Sí, claro, además de que me divertí mucho haciéndola.
—La adaptación fue de Carlos Fuentes y García Márquez. ¿Ellos andaban mucho por ahí?
Sí, más García Márquez porque le encantan los gallos. En muchas de sus obras aparecen esos animales.
—Sobre todo en El coronel no tiene quien le escriba.
Fíjese que yo estuve a punto de comprarle los derechos de esa obra a García Márquez, incluso ya había hablado con su representante, una señora que vivía en Barcelona y que ya murió. Yo tenía unas ganas enormes de hacerla, pero en eso entró Ripstein y me quedé en la orilla. Ripstein sabía muy bien que yo andaba tras los derechos, pero pues ni modo.
—¿Le gusta actuar en telenovelas o lo hace por razones económicas?
Me gusta mucho, sobre todo en las telenovelas históricas, que son lo mejor que he hecho: La tormenta, El carruaje, Senda de gloria, que fueron estupendas.

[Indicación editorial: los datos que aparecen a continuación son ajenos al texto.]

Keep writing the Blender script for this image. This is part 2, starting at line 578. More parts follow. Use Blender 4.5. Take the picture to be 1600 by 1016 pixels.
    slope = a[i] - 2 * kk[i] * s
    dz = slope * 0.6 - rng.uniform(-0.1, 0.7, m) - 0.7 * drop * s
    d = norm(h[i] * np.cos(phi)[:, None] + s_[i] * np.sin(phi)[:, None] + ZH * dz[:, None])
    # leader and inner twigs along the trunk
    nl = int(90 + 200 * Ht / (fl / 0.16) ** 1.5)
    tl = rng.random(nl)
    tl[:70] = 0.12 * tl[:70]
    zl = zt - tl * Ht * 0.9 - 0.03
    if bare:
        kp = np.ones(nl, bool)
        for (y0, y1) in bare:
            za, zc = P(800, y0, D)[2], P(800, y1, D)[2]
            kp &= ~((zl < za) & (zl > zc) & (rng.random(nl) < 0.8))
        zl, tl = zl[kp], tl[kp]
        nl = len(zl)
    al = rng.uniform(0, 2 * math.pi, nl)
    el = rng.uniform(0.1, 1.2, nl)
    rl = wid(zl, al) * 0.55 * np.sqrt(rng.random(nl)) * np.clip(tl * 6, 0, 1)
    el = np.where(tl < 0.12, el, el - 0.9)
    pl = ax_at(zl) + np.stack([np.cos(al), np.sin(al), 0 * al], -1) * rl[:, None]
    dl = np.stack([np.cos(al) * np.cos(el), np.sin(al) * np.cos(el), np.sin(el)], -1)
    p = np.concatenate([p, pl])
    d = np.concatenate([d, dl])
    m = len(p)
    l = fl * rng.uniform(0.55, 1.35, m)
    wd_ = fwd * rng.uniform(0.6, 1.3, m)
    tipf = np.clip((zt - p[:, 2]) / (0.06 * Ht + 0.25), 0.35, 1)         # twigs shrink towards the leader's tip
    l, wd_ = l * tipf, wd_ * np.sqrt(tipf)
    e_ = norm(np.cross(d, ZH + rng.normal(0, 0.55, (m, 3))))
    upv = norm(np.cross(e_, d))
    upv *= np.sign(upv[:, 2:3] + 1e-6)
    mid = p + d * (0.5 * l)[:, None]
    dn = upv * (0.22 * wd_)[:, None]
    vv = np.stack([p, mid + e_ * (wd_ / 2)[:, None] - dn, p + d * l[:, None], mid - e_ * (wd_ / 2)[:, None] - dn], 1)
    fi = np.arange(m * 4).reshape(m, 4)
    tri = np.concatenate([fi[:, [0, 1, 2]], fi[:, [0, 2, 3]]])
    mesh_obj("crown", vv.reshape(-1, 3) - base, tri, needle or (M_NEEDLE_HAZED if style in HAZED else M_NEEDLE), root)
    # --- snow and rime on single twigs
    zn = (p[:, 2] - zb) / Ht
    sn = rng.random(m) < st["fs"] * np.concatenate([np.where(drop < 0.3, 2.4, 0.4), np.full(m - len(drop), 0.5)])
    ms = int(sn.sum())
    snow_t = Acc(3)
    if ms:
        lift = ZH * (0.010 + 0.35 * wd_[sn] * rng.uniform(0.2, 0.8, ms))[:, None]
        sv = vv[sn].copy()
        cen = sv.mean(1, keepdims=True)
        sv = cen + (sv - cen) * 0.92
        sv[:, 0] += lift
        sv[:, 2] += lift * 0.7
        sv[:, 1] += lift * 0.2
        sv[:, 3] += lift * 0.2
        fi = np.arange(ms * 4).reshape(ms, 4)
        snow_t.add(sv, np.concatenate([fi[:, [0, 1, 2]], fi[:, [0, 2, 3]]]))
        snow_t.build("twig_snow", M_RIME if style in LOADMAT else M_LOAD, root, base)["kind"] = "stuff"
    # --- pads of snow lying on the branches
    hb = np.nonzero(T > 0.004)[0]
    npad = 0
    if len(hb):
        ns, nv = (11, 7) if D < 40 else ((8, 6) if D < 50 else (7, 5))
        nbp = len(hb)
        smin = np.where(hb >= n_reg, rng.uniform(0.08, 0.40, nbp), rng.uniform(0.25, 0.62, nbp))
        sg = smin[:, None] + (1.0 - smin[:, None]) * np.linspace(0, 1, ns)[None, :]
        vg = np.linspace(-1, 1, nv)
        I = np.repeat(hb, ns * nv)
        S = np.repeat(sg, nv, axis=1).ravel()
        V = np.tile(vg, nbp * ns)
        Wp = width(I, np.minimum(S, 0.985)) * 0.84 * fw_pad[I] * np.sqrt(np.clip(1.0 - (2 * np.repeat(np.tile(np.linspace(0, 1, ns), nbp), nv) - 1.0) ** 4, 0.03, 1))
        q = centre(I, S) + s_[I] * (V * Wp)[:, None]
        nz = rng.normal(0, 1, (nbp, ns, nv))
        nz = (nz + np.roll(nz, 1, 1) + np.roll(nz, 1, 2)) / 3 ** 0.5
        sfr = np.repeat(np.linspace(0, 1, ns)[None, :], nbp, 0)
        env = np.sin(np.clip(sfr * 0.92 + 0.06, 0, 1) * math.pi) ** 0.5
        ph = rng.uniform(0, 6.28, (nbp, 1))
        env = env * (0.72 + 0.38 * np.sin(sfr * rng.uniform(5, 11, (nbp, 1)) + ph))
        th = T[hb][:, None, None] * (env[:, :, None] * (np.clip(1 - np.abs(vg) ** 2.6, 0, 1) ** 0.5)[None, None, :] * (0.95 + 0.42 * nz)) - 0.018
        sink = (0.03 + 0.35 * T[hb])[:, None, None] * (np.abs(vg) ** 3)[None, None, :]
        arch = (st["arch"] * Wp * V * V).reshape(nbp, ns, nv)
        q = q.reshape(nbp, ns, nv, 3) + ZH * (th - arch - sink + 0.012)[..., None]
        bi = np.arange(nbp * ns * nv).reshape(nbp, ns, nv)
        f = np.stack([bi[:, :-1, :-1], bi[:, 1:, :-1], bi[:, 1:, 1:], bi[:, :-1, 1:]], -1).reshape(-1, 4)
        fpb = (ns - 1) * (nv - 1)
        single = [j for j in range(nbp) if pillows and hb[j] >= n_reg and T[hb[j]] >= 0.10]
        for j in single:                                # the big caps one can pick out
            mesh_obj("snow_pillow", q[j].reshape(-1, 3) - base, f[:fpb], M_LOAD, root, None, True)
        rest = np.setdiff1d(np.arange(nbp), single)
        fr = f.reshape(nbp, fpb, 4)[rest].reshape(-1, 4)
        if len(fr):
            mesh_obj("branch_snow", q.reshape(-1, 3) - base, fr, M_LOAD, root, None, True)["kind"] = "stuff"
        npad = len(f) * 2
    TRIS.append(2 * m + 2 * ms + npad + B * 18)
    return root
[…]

—O sea, cuando se conjuga lo comercial con la calidad.
Así es. Senda de gloria se vendió en todo el mundo.
—¿Qué piensa de aquella frase célebre del Tigre Azcárraga: “Hago televisión para los jodidos”?
La televisión es para el gran público. Cuando vas a los pueblos más olvidados, donde no hay carreteras ni nada, ves antenas de televisión por doquier.